### Available records
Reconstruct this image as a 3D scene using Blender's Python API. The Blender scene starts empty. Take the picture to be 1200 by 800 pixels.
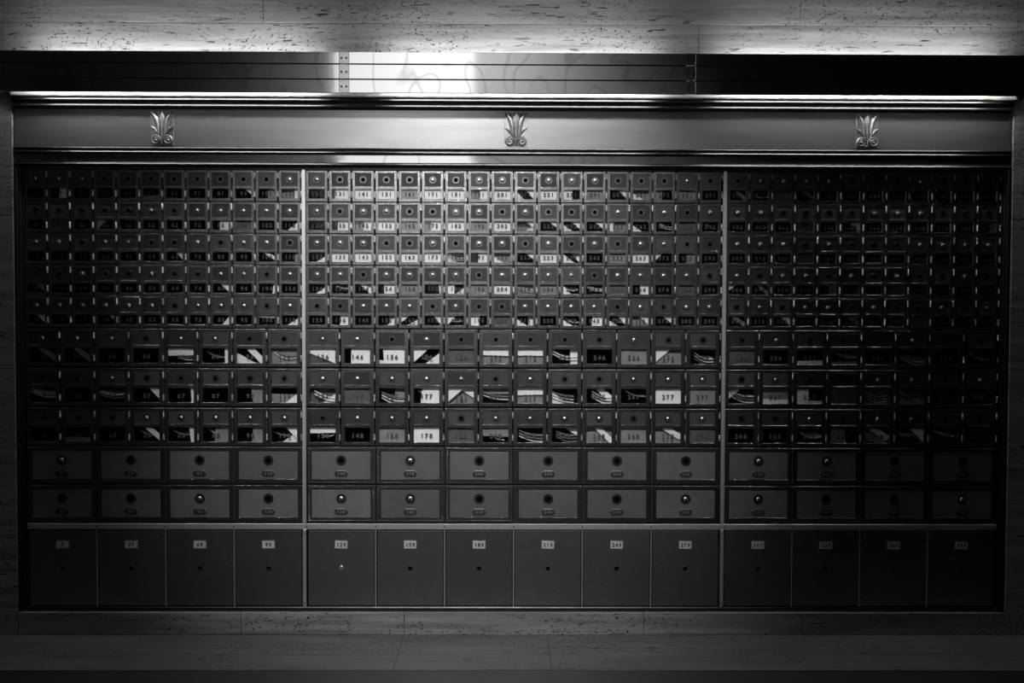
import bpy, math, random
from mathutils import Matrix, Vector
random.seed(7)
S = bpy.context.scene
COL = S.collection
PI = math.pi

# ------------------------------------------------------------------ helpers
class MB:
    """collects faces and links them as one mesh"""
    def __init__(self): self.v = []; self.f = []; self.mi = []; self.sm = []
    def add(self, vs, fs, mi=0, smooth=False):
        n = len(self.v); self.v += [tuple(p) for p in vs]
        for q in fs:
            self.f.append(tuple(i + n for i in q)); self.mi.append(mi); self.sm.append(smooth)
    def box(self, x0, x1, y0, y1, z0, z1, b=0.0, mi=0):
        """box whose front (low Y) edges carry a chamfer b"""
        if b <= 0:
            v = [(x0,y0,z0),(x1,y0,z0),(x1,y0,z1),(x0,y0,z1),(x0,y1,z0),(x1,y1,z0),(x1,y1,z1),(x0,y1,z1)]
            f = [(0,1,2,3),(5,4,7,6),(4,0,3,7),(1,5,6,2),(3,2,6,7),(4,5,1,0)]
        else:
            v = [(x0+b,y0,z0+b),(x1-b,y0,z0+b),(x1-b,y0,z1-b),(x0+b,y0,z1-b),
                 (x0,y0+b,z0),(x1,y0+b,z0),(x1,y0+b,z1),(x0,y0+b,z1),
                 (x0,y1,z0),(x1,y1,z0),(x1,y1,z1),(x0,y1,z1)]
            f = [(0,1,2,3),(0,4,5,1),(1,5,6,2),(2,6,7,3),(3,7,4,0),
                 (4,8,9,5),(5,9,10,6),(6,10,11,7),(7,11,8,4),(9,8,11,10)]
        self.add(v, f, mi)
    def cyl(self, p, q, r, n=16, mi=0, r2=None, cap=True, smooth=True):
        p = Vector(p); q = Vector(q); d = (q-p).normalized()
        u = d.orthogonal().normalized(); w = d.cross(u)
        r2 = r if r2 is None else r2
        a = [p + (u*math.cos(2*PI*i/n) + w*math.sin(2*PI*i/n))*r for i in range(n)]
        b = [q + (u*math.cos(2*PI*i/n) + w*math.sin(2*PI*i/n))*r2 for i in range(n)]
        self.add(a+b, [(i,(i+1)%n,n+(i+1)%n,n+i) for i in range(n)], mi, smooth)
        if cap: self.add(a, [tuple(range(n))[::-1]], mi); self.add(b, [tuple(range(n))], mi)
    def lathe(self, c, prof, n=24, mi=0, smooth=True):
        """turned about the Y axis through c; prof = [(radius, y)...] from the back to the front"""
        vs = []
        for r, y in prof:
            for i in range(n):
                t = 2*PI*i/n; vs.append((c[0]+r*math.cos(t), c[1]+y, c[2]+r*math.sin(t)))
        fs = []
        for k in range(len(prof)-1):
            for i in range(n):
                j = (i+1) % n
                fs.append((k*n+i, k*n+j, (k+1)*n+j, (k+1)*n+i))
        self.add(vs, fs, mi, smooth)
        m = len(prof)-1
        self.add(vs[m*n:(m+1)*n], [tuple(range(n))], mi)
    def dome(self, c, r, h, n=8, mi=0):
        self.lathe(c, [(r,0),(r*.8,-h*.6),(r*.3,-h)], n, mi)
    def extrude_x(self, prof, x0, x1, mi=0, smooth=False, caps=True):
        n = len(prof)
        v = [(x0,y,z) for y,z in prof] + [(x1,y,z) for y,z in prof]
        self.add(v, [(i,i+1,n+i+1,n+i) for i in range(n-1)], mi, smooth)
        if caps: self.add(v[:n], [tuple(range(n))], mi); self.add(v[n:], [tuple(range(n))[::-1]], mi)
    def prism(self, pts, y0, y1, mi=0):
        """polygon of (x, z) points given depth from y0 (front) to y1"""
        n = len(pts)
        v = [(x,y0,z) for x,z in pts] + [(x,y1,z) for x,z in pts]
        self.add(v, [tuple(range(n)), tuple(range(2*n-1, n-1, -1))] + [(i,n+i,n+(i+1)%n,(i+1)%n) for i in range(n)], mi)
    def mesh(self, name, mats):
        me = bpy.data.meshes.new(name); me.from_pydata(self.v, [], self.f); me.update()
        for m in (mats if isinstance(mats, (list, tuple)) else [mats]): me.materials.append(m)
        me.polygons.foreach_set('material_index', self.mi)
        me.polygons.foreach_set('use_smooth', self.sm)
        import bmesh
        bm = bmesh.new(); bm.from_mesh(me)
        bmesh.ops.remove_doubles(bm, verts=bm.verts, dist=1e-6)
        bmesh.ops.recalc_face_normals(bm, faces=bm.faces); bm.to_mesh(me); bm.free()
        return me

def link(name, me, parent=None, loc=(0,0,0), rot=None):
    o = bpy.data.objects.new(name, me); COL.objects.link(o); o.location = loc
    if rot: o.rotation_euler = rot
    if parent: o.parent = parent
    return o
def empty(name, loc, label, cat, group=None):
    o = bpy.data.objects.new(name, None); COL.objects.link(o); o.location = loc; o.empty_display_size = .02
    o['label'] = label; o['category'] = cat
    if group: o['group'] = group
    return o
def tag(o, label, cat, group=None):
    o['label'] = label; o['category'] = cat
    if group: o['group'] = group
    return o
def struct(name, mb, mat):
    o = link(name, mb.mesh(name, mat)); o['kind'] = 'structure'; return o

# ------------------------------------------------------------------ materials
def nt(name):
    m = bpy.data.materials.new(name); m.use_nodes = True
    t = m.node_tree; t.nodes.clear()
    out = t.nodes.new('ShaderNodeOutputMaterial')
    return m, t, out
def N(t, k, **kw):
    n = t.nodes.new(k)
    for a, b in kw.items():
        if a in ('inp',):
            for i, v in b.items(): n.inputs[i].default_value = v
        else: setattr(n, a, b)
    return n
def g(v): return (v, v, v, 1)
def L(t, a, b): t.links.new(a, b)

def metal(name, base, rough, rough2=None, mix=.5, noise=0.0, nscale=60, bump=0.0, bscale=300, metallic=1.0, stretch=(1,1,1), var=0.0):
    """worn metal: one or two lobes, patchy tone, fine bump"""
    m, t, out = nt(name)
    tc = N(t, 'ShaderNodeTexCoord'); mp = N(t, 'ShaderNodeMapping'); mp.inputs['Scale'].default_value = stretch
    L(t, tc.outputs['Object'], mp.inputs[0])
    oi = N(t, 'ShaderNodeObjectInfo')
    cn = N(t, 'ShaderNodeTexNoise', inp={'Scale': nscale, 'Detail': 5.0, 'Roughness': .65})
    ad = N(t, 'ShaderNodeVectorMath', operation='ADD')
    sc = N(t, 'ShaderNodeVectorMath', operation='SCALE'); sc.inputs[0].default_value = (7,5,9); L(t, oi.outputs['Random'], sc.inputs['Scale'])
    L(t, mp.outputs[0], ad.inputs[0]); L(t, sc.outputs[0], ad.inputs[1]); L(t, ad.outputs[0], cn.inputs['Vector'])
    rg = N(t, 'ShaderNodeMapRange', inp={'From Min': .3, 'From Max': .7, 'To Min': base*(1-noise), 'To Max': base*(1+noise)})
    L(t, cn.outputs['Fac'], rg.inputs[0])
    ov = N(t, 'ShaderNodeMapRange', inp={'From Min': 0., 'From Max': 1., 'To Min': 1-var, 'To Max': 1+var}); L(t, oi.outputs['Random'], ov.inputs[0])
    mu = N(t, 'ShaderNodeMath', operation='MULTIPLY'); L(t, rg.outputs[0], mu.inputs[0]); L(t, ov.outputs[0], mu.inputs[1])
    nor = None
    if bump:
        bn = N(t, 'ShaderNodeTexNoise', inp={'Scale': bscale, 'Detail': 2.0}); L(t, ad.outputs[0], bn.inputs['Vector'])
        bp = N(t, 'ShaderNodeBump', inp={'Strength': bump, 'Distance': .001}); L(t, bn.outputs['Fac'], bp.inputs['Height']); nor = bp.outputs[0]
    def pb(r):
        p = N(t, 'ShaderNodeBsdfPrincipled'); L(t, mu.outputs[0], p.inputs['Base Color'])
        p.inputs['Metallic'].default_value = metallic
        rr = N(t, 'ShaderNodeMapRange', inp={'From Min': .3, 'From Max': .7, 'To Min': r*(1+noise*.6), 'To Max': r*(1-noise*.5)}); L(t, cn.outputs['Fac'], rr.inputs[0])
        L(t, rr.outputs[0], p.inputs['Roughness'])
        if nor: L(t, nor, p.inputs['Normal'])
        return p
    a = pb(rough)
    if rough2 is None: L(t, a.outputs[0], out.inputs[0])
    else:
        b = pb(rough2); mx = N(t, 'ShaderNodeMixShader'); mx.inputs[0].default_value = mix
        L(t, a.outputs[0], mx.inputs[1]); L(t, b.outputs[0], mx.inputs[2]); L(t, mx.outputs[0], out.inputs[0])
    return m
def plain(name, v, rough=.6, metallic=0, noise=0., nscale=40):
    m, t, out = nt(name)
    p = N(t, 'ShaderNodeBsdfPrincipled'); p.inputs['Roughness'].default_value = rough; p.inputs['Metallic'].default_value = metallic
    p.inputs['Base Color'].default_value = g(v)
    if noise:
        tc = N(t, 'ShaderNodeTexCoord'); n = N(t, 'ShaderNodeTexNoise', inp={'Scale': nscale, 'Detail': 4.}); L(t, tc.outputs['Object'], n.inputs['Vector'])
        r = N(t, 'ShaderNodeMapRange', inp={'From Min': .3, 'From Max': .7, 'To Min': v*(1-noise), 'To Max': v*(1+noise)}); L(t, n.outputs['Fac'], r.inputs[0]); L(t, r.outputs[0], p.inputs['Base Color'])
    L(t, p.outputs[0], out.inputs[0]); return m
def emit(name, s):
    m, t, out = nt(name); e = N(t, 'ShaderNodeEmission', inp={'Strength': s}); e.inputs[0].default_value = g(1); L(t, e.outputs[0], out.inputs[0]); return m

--

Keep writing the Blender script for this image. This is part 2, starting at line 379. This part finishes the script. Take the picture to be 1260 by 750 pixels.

--

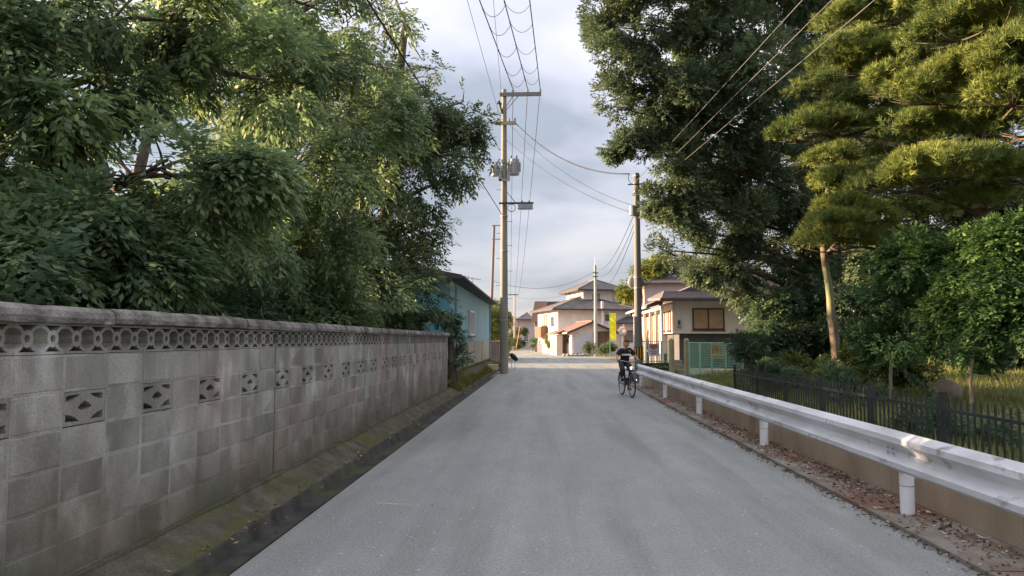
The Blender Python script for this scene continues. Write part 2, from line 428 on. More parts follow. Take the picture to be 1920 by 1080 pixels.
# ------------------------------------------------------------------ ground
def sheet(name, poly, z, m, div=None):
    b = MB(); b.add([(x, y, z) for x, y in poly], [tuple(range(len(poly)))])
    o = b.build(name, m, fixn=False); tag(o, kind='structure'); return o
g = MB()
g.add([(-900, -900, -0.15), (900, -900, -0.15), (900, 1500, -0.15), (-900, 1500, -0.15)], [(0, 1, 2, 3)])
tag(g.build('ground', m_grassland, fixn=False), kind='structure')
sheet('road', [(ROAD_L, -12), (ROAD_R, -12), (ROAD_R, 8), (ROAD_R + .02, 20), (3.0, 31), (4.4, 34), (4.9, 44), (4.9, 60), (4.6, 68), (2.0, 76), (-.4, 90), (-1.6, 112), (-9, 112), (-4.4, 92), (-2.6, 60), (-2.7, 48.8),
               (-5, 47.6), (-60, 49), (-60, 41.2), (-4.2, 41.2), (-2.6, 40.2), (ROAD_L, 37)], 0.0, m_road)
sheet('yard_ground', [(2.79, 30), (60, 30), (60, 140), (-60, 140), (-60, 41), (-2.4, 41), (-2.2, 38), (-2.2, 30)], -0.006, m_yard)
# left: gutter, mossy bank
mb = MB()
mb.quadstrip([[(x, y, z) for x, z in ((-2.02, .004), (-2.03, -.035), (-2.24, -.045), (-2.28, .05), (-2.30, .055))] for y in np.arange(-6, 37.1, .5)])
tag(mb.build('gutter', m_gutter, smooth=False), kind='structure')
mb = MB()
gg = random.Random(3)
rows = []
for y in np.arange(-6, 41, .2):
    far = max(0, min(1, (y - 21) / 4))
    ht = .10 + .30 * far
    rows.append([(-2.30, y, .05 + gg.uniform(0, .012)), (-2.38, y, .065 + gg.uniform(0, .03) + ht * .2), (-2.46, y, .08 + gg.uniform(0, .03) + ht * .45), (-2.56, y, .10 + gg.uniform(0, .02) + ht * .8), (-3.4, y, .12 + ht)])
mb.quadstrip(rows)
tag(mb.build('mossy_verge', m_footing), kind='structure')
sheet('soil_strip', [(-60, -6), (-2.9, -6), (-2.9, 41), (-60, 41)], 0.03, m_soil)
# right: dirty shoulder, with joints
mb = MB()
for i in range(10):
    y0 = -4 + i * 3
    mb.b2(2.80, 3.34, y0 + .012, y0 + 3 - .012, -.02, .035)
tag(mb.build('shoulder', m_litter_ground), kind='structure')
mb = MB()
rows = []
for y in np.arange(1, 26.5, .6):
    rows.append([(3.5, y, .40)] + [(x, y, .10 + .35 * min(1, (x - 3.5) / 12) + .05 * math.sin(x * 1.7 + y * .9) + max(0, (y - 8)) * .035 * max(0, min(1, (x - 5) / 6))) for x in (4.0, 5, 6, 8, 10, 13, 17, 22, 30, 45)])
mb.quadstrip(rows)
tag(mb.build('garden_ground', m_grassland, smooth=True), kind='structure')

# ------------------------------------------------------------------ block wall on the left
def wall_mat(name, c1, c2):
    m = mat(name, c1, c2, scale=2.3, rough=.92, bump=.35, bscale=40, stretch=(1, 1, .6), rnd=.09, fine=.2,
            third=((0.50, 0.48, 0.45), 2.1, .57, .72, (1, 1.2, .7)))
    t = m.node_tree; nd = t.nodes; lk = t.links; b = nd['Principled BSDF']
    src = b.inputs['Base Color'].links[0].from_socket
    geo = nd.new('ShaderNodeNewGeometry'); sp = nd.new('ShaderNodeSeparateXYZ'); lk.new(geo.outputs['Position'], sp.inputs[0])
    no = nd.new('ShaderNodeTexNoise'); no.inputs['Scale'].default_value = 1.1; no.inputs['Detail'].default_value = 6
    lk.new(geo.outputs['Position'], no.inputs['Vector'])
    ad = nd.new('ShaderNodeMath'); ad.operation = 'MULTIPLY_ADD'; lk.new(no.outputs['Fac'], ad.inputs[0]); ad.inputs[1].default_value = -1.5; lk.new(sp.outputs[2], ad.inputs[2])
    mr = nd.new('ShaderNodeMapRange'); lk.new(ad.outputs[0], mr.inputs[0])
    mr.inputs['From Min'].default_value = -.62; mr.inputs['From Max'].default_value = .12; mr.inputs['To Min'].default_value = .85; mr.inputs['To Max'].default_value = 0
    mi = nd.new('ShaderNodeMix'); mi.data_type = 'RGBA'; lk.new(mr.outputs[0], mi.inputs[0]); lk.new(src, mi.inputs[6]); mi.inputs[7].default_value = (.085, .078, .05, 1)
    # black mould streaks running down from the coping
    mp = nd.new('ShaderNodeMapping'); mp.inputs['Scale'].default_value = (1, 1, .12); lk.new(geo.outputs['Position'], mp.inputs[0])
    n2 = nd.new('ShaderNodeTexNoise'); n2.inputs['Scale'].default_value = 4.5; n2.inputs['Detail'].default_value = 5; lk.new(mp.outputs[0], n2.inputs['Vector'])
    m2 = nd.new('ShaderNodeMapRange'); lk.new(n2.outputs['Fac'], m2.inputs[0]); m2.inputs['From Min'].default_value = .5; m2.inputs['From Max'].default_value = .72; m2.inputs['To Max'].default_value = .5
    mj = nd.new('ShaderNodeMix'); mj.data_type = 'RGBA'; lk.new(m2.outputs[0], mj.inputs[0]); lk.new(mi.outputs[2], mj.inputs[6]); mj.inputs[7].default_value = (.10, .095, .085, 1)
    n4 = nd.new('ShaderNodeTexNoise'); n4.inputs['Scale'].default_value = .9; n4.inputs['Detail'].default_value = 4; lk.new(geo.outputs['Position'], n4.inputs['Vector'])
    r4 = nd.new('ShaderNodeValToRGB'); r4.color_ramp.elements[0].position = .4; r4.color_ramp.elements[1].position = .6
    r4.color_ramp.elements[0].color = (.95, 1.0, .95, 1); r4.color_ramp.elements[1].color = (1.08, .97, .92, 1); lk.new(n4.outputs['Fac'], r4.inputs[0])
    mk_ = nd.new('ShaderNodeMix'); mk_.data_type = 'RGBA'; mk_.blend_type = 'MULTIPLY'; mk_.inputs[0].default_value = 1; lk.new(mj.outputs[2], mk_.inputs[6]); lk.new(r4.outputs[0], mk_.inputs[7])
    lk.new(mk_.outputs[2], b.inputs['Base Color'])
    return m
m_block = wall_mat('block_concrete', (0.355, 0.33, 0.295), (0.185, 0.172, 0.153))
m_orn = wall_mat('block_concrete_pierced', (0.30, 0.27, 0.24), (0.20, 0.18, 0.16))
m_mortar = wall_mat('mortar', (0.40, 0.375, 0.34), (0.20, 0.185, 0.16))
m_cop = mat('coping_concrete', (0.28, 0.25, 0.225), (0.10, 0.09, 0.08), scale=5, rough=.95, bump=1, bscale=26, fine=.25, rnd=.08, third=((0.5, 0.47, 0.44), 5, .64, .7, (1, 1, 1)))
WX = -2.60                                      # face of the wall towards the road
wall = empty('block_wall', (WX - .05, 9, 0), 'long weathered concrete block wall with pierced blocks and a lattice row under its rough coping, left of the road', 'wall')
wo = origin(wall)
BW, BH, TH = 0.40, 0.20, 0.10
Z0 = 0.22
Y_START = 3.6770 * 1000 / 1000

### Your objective
Give again, word for word, only the lines starting at the line with "Reconstruct this image" and ending at the line with "PI = math.pi", keeping both end lines; pictures stay out.

### Task answer
Reconstruct this image as a 3D scene using Blender's Python API. The Blender scene starts empty. Take the picture to be 1200 by 800 pixels.
import bpy, math, random
from mathutils import Matrix, Vector
random.seed(7)
S = bpy.context.scene
COL = S.collection
PI = math.pi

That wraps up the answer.